A defesa de Neymar informa que os 40 milhões de euros recebidos do Barcelona, através das empresas do pai do jogador, foram por direito de preferência e de uma indenização já que o atleta poderia receber mais como “free agent” (termo em inglês para designar o jogador que está sem vínculo com um clube). Neymar terminaria contrato com o Santos em julho de 2014, e, portanto, ficaria livre e com autonomia para negociar.
Para a Justiça e Fifa, o Santos e a DIS argumentam que esses 40 milhões seriam na verdade direitos econômicos.
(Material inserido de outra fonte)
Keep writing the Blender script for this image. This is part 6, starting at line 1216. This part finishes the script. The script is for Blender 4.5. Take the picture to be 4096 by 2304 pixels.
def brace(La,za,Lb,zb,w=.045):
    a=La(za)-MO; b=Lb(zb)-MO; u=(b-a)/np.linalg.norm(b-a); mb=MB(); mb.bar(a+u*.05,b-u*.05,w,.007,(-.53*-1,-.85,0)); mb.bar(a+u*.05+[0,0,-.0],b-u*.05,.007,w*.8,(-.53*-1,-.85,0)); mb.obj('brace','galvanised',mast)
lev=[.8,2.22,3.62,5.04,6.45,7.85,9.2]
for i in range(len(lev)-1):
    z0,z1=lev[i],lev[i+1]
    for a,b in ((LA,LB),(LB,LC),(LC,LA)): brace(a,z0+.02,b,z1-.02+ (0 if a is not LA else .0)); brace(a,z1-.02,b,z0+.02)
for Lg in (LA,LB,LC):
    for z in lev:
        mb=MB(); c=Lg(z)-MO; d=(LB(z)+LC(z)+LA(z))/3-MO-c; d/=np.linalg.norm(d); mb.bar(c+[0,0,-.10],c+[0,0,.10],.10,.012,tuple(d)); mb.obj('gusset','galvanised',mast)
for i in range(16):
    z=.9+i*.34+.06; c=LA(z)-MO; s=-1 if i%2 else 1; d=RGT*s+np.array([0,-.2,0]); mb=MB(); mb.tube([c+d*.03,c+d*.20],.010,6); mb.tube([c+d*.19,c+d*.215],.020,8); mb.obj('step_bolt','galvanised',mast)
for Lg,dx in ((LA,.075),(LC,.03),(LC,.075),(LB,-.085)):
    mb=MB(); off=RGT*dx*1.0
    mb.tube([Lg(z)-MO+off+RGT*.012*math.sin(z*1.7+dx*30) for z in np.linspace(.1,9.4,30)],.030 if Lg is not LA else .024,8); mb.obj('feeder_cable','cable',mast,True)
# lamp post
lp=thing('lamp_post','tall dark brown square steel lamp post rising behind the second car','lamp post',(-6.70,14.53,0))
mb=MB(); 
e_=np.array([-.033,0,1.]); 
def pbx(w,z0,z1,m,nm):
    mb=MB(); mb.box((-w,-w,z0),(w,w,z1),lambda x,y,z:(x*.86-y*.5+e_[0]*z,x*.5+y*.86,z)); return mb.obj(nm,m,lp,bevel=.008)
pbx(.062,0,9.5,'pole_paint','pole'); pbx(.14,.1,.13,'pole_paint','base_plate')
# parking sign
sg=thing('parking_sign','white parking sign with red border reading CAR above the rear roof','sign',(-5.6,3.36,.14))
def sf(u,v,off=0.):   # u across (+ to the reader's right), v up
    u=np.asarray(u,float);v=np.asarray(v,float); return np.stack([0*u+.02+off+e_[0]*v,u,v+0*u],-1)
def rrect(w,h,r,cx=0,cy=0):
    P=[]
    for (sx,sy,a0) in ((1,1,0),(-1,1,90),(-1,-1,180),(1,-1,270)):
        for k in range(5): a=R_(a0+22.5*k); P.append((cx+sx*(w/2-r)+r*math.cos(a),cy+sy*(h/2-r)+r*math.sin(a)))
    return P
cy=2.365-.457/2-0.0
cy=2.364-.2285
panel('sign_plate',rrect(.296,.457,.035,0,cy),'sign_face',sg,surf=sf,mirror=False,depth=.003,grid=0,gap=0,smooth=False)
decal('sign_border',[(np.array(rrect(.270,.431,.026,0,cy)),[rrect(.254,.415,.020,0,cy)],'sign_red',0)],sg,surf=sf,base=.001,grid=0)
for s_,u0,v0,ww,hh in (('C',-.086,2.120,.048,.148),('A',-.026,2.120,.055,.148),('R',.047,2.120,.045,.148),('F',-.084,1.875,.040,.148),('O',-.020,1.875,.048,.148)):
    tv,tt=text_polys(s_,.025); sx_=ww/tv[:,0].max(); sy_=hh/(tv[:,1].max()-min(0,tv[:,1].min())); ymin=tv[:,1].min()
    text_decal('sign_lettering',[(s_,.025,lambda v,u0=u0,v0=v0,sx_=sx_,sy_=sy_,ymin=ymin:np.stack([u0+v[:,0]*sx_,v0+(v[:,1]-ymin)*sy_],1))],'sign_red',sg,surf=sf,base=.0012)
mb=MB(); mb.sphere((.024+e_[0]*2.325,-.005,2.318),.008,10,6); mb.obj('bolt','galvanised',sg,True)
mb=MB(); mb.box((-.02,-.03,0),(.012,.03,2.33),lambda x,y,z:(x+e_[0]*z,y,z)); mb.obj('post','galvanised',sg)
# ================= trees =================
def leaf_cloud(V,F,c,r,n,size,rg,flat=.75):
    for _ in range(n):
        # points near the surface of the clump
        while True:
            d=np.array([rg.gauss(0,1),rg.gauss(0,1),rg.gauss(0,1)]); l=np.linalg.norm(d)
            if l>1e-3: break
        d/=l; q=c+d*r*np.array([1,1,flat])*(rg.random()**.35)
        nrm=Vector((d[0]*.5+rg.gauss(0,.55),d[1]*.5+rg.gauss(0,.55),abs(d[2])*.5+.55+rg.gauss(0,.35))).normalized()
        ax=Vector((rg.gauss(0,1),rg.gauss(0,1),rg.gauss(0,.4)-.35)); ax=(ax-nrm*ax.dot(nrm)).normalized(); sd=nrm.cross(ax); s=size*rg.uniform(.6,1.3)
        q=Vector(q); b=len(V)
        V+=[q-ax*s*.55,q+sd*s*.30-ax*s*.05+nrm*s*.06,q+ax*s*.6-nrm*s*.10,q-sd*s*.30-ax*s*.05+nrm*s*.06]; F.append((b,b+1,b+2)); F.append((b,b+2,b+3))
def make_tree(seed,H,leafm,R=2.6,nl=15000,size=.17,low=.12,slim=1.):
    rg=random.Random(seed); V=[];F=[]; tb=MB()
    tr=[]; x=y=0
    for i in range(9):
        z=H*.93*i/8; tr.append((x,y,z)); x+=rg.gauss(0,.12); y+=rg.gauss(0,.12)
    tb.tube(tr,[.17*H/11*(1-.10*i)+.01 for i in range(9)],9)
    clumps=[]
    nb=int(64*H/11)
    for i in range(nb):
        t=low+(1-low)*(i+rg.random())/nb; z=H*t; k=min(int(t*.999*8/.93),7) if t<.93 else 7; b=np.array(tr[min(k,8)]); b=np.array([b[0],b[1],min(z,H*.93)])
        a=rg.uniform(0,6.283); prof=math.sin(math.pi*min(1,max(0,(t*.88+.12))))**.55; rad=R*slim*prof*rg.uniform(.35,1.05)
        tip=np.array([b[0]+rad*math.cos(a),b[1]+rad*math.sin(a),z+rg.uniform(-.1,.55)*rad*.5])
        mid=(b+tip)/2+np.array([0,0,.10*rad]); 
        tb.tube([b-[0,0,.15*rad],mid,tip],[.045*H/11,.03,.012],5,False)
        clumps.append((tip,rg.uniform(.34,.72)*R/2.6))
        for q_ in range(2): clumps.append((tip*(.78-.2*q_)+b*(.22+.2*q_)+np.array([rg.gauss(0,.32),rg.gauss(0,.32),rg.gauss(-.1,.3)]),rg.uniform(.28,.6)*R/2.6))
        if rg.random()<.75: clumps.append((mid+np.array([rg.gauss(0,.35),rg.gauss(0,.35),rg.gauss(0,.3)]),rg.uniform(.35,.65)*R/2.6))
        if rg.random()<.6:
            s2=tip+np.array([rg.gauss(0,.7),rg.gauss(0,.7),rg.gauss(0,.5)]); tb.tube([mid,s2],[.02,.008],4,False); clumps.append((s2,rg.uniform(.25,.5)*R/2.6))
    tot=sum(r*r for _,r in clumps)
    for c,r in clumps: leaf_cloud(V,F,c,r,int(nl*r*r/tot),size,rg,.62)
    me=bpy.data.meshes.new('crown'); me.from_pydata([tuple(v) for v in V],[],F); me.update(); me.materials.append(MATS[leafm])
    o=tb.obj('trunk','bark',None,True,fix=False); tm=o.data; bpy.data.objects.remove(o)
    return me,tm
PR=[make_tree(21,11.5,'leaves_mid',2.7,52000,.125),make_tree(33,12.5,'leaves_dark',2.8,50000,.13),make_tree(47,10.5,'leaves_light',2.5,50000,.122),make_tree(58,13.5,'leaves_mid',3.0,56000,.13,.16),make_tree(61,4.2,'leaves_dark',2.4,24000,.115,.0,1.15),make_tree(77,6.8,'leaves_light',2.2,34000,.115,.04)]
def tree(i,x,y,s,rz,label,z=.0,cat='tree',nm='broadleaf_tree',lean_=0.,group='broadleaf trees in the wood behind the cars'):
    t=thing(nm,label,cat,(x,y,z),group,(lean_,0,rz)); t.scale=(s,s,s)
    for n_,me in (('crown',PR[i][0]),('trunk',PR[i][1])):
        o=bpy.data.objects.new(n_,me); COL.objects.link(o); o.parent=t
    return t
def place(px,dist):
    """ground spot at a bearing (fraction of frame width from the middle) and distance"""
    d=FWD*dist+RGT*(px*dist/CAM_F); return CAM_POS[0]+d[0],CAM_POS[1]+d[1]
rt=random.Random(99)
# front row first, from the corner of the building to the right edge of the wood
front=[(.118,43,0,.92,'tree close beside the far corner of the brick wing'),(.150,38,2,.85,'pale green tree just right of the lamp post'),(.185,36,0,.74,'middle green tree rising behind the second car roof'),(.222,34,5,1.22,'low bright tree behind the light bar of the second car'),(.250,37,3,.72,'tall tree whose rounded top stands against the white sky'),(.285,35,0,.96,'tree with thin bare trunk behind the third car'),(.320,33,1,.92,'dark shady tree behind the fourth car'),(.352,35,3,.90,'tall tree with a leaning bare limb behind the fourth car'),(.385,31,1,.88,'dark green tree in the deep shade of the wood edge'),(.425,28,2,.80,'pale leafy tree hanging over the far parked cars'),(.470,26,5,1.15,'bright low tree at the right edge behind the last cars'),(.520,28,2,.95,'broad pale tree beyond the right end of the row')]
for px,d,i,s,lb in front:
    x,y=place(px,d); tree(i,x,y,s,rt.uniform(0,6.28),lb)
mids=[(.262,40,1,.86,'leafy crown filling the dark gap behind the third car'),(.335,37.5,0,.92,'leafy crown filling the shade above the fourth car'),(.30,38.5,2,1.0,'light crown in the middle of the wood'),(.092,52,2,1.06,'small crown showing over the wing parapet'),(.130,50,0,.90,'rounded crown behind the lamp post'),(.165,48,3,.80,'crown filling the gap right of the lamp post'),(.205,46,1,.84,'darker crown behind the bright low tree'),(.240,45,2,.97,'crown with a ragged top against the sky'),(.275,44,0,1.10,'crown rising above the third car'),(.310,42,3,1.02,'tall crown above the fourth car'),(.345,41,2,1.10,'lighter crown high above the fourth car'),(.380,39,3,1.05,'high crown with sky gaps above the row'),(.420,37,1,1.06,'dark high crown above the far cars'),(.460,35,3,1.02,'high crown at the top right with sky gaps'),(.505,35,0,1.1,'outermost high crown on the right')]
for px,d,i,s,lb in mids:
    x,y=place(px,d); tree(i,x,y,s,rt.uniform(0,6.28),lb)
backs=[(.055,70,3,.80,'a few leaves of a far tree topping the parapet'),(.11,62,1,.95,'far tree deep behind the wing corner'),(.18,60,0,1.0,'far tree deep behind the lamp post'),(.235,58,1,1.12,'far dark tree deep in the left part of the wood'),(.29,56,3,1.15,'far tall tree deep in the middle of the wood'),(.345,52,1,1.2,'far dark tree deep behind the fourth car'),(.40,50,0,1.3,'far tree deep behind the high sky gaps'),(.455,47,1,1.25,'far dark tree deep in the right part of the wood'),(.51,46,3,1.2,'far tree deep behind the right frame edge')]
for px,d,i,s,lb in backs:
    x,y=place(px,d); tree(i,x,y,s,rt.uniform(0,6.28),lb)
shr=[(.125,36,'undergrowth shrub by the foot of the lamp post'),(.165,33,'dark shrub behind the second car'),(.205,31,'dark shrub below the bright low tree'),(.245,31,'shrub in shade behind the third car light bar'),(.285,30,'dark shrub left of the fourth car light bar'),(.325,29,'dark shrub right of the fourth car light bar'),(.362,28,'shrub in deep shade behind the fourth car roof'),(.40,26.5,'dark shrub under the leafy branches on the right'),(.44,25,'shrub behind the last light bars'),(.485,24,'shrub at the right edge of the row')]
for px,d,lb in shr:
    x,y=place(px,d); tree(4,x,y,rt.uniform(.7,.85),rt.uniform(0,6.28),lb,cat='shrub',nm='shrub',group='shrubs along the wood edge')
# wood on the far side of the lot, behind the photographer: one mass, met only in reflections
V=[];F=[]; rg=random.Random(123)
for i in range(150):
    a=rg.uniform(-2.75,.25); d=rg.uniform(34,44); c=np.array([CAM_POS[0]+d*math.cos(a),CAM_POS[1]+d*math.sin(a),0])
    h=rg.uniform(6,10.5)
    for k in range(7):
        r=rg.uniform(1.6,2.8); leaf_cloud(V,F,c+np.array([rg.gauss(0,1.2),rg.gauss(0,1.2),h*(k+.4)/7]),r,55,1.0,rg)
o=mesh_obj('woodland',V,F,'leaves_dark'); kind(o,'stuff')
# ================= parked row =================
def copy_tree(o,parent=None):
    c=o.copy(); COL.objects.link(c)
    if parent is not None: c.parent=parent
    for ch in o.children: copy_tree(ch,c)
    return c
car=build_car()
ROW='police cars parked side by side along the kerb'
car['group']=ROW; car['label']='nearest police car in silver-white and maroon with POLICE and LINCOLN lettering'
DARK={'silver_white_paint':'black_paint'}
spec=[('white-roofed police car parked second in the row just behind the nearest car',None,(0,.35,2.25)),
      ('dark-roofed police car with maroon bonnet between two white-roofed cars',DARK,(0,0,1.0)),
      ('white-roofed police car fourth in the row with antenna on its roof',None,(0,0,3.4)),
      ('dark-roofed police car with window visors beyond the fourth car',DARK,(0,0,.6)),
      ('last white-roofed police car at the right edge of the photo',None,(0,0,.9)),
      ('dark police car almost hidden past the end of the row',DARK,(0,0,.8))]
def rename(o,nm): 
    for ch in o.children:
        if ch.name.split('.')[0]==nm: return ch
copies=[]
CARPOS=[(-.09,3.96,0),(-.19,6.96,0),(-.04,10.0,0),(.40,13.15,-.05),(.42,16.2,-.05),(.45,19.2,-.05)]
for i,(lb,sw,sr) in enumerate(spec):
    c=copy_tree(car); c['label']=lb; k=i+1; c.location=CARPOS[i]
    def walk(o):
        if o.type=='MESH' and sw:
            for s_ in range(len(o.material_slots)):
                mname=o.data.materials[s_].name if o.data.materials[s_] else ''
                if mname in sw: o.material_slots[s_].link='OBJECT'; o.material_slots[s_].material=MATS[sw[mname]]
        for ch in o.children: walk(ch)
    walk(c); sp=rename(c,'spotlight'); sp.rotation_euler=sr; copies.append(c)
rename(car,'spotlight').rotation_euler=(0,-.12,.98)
A posição santista atual diverge da adotada em 2011 – na ocasião, o clube defendeu a tese de que a indenização pela rescisão de seu contrato de imagem com a NR Sports (empresa do pai do jogador) não configuraria direitos econômicos e, logo, não destinaria nada à DIS.
“A imagem pertence à empresa NR Sports e possui natureza jurídica diversa do contrato de trabalho, esse sim vinculado ao contrato celebrado com a DIS”, diz e-mail do departamento jurídico santista em 2011
Santos culpa gestão de Laor
A atual diretoria do Santos informou à reportagem que esse assunto compete à gestão anterior e que, portanto, não tem como explicar as conversas sobre a transação de Neymar.
O ex-presidente do Santos, Odílio Rodrigues, não foi localizado pela reportagem.
Procurado pela reportagem, o então diretor jurídico Luciano Moita disse: “não tenho procuração para falar em nome dos meus companheiros que colaboraram com a gestão do Santos nos anos de 2010 e 2011. Na qualidade de Diretor Jurídico minha atuação era limitada aos aspetos jurídicos das negociações.”
“Especificamente em relação ao jogador Neymar, o Santos contratou na ocasião um escritório de advocacia especializado em direito esportivo para analisar os aspectos envolvidos em sua hipotética negociação com terceiros, o que acabou não acontecendo, como é público e notório”, afirmou Moita.
“Difícil, ainda, opinar sobre mensagens eletrônicas ou supostas mensagens eletrônicas datadas de 2011, as quais não tive total acesso e, por consequência, não consegui ver o seu conteúdo e o efetivo contexto ao qual a(s) mesma(s) se refere(m)”, finalizou Luciano Moita – o UOL Esporte explicou que a matéria trataria especificamente de tentativa de reduzir os valores a serem repassados a DIS e enviou fotografias de documentos.
Também procurado, Gustavo Vieira de Oliveira, contratado pelo Santos na época para consultoria jurídica, disse que não poderia comentar o assunto devido ao sigilo profissional entre advogados e clientes.
A reportagem não localizou José Berenguer, ex-integrante do Comitê Gestor, para comentar as conversas.
DIS lamenta as conversas
Procurada pela reportagem sobre o teor dos e-mails trocados pela diretoria do Santos da época, a DIS respondeu:
“A DIS lamenta saber que um time de tamanha grandeza como o Santos tenha procurado meios para fraudar e simular transações para que a parceira (DIS), que tanto colaborou com clube, seja prejudicada. Só temos a lamentar e esperar pela decisão judicial faça justiça”.